[Given problem]: Return, exactly as written, every line from the first line of the data below through the line that contains "scene.camera = cam".

____ Data in this exercise

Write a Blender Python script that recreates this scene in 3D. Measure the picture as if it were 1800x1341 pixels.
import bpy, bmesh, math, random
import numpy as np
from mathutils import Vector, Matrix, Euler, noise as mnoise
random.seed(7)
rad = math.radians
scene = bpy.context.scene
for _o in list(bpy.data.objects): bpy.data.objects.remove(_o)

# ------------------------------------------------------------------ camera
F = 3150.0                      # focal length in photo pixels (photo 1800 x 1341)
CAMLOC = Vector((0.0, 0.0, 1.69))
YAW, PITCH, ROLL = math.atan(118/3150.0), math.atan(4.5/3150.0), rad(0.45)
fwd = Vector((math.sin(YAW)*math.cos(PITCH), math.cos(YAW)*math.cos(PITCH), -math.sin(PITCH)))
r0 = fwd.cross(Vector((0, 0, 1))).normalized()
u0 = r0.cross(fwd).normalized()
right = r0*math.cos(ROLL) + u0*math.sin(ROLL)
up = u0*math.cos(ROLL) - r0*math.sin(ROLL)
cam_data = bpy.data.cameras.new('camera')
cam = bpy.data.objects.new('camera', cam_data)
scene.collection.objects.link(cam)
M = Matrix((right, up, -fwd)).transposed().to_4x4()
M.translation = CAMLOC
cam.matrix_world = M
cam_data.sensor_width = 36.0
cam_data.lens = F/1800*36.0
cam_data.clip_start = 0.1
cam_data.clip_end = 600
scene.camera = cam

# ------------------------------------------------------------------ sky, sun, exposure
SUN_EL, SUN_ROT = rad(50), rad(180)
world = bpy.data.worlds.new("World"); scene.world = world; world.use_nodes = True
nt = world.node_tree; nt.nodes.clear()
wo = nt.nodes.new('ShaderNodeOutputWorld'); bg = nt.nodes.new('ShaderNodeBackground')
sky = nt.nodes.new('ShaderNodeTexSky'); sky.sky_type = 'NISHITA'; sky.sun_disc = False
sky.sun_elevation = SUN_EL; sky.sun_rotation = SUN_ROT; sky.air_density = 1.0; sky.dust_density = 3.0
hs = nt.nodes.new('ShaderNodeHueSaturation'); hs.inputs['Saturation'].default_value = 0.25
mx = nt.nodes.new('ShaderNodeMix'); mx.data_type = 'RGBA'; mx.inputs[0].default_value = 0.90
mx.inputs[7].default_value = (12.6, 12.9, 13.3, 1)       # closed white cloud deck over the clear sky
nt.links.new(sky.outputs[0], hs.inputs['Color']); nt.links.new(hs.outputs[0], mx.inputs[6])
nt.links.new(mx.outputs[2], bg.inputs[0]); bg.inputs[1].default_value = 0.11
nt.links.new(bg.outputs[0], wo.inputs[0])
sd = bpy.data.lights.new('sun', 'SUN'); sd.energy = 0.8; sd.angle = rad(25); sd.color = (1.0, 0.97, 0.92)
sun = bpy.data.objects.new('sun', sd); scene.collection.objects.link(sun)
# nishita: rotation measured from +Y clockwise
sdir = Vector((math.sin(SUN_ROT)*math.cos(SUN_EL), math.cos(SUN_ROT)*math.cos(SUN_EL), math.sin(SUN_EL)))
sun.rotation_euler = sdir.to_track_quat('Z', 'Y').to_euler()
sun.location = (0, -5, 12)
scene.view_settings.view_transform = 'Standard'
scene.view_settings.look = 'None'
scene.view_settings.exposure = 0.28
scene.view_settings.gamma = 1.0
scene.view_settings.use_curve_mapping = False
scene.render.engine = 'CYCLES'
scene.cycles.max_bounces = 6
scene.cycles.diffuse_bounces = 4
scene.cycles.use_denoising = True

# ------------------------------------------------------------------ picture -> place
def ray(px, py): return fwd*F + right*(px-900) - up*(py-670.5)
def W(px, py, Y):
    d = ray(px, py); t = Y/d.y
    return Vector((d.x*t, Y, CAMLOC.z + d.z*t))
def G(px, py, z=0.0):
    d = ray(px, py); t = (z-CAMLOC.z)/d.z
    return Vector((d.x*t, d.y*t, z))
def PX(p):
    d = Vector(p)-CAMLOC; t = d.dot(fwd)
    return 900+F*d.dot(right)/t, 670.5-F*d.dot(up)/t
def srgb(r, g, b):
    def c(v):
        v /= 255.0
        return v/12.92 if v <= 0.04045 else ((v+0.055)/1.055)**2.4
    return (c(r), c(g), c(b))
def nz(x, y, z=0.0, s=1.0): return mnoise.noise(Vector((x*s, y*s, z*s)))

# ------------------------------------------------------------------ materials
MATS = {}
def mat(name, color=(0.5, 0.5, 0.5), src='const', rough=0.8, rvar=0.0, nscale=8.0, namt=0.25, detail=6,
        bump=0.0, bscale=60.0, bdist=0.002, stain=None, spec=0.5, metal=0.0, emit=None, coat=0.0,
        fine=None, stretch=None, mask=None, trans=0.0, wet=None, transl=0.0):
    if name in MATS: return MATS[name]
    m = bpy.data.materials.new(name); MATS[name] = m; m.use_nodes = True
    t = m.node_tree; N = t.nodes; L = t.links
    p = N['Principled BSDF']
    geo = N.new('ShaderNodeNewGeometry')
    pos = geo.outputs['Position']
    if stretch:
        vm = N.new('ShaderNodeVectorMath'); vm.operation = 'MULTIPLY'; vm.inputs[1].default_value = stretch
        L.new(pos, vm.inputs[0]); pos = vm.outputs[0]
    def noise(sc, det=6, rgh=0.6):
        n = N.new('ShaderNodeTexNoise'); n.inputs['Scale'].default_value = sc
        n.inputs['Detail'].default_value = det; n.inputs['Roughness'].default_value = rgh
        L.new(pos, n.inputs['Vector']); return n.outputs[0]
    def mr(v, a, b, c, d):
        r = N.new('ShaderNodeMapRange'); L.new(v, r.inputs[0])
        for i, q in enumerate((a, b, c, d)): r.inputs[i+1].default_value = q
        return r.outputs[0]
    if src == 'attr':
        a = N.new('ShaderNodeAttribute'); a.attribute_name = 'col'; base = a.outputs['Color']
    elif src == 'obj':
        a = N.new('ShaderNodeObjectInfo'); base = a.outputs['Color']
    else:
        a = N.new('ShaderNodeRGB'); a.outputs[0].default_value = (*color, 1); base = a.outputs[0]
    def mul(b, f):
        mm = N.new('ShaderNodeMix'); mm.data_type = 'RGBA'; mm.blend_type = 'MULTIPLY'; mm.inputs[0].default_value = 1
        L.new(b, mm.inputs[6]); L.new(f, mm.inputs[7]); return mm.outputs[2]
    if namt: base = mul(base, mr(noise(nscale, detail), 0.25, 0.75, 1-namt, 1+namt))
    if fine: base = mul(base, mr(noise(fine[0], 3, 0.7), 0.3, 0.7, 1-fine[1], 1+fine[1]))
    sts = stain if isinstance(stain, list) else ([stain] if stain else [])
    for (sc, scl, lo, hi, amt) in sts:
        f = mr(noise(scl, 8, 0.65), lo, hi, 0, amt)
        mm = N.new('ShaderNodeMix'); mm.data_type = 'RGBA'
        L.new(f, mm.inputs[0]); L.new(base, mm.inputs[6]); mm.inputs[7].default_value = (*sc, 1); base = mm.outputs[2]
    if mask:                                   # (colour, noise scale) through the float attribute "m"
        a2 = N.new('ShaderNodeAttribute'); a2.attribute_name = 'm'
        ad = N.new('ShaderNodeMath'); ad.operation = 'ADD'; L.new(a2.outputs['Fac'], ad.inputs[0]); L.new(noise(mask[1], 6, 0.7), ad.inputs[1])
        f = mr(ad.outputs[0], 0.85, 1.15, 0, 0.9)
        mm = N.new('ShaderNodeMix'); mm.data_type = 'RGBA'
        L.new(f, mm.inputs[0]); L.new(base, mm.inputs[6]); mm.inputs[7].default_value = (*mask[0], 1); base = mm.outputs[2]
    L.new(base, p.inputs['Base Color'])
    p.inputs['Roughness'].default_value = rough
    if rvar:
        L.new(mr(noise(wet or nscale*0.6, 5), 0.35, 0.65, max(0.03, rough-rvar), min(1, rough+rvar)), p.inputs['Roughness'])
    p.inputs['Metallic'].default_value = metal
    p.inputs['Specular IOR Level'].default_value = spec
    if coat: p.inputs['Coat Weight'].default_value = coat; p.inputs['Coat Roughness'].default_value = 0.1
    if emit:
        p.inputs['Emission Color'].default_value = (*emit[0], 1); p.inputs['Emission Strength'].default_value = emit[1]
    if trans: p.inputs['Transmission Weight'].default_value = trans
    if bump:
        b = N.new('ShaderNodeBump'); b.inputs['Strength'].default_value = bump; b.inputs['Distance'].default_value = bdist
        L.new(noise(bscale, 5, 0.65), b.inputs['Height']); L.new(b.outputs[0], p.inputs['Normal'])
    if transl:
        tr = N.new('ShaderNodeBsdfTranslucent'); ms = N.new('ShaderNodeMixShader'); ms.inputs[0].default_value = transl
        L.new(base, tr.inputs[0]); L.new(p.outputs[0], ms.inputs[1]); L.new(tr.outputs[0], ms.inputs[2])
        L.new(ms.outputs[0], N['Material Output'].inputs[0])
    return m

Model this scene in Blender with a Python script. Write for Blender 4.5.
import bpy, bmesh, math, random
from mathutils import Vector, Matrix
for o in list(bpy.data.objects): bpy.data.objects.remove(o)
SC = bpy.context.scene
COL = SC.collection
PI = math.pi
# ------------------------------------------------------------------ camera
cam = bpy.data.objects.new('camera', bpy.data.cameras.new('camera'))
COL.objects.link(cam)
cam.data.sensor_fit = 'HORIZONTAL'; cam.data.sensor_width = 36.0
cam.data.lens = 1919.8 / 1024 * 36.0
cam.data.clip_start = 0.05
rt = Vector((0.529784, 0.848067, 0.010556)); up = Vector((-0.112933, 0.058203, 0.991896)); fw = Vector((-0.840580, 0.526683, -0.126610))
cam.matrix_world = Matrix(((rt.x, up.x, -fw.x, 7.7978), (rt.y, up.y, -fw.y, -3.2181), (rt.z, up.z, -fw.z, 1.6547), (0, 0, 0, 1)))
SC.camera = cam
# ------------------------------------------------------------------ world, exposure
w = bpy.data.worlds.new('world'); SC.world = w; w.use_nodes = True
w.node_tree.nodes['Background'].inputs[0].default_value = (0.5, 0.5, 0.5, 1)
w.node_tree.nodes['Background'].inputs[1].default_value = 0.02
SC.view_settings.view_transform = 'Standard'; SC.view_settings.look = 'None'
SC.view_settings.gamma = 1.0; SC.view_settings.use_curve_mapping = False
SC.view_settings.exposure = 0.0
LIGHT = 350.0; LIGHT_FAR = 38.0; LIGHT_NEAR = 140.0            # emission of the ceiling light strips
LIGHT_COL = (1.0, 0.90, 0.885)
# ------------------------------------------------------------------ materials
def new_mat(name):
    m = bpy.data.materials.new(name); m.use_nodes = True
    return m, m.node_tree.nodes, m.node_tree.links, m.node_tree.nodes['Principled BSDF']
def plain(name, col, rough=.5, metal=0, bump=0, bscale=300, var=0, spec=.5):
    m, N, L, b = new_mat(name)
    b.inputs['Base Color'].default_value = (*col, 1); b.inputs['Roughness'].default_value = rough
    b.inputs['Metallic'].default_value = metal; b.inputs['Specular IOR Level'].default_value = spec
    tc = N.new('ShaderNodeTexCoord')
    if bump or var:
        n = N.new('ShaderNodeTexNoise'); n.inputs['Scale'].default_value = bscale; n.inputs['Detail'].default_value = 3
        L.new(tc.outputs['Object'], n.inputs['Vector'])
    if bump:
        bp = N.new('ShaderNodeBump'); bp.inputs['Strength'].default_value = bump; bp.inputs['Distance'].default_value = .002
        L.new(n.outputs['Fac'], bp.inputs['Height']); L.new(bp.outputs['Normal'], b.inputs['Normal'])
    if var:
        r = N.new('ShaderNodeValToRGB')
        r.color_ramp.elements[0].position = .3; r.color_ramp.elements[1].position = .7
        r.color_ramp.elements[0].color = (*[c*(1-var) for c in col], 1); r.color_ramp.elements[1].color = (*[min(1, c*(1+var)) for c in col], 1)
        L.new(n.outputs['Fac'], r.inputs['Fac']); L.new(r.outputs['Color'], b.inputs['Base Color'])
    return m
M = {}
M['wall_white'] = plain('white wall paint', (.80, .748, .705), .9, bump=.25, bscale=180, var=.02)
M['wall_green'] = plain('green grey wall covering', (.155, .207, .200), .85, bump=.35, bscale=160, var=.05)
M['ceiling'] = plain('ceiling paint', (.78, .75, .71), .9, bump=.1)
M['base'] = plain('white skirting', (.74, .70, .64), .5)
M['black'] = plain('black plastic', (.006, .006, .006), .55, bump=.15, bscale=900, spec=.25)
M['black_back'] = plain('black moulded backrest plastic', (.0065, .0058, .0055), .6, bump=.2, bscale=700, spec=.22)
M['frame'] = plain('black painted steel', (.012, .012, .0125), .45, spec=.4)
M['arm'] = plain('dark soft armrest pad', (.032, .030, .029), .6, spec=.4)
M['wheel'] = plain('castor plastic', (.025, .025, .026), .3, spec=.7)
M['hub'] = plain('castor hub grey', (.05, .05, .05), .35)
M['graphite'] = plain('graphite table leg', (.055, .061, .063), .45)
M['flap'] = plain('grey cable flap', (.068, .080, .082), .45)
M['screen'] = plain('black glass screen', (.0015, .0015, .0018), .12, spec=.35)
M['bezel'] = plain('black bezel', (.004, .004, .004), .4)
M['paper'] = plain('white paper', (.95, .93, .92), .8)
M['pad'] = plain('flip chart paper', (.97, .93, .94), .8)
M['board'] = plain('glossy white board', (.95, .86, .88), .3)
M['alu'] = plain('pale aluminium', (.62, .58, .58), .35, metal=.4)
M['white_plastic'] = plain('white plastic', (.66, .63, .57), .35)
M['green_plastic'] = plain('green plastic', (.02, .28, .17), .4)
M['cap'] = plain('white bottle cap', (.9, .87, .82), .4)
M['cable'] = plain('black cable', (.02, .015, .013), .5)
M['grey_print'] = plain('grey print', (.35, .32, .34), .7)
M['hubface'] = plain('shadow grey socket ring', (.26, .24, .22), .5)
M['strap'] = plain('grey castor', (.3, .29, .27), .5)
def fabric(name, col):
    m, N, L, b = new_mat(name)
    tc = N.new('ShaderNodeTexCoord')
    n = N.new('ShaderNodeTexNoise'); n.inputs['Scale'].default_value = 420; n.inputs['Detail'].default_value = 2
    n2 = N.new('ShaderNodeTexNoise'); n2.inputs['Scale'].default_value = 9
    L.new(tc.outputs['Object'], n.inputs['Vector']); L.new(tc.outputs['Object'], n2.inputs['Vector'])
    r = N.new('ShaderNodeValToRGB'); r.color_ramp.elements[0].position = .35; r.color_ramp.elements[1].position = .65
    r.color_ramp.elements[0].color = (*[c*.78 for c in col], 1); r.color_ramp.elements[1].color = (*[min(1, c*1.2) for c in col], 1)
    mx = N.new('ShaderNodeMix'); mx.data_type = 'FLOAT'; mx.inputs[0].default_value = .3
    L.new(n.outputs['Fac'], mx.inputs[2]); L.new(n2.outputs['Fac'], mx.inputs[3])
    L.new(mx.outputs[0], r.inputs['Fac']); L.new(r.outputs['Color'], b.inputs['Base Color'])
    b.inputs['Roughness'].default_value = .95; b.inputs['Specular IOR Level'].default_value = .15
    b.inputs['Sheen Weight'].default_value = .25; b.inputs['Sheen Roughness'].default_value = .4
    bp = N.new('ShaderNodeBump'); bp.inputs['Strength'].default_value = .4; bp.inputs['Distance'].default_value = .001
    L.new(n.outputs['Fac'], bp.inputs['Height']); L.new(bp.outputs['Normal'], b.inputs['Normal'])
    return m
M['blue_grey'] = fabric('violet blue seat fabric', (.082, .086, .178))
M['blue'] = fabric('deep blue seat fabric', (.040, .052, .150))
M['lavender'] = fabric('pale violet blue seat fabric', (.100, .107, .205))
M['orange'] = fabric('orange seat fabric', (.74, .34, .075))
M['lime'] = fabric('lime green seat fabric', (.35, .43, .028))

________

[Exercise result]:
Write a Blender Python script that recreates this scene in 3D. Measure the picture as if it were 1800x1341 pixels.
import bpy, bmesh, math, random
import numpy as np
from mathutils import Vector, Matrix, Euler, noise as mnoise
random.seed(7)
rad = math.radians
scene = bpy.context.scene
for _o in list(bpy.data.objects): bpy.data.objects.remove(_o)

# ------------------------------------------------------------------ camera
F = 3150.0                      # focal length in photo pixels (photo 1800 x 1341)
CAMLOC = Vector((0.0, 0.0, 1.69))
YAW, PITCH, ROLL = math.atan(118/3150.0), math.atan(4.5/3150.0), rad(0.45)
fwd = Vector((math.sin(YAW)*math.cos(PITCH), math.cos(YAW)*math.cos(PITCH), -math.sin(PITCH)))
r0 = fwd.cross(Vector((0, 0, 1))).normalized()
u0 = r0.cross(fwd).normalized()
right = r0*math.cos(ROLL) + u0*math.sin(ROLL)
up = u0*math.cos(ROLL) - r0*math.sin(ROLL)
cam_data = bpy.data.cameras.new('camera')
cam = bpy.data.objects.new('camera', cam_data)
scene.collection.objects.link(cam)
M = Matrix((right, up, -fwd)).transposed().to_4x4()
M.translation = CAMLOC
cam.matrix_world = M
cam_data.sensor_width = 36.0
cam_data.lens = F/1800*36.0
cam_data.clip_start = 0.1
cam_data.clip_end = 600
scene.camera = cam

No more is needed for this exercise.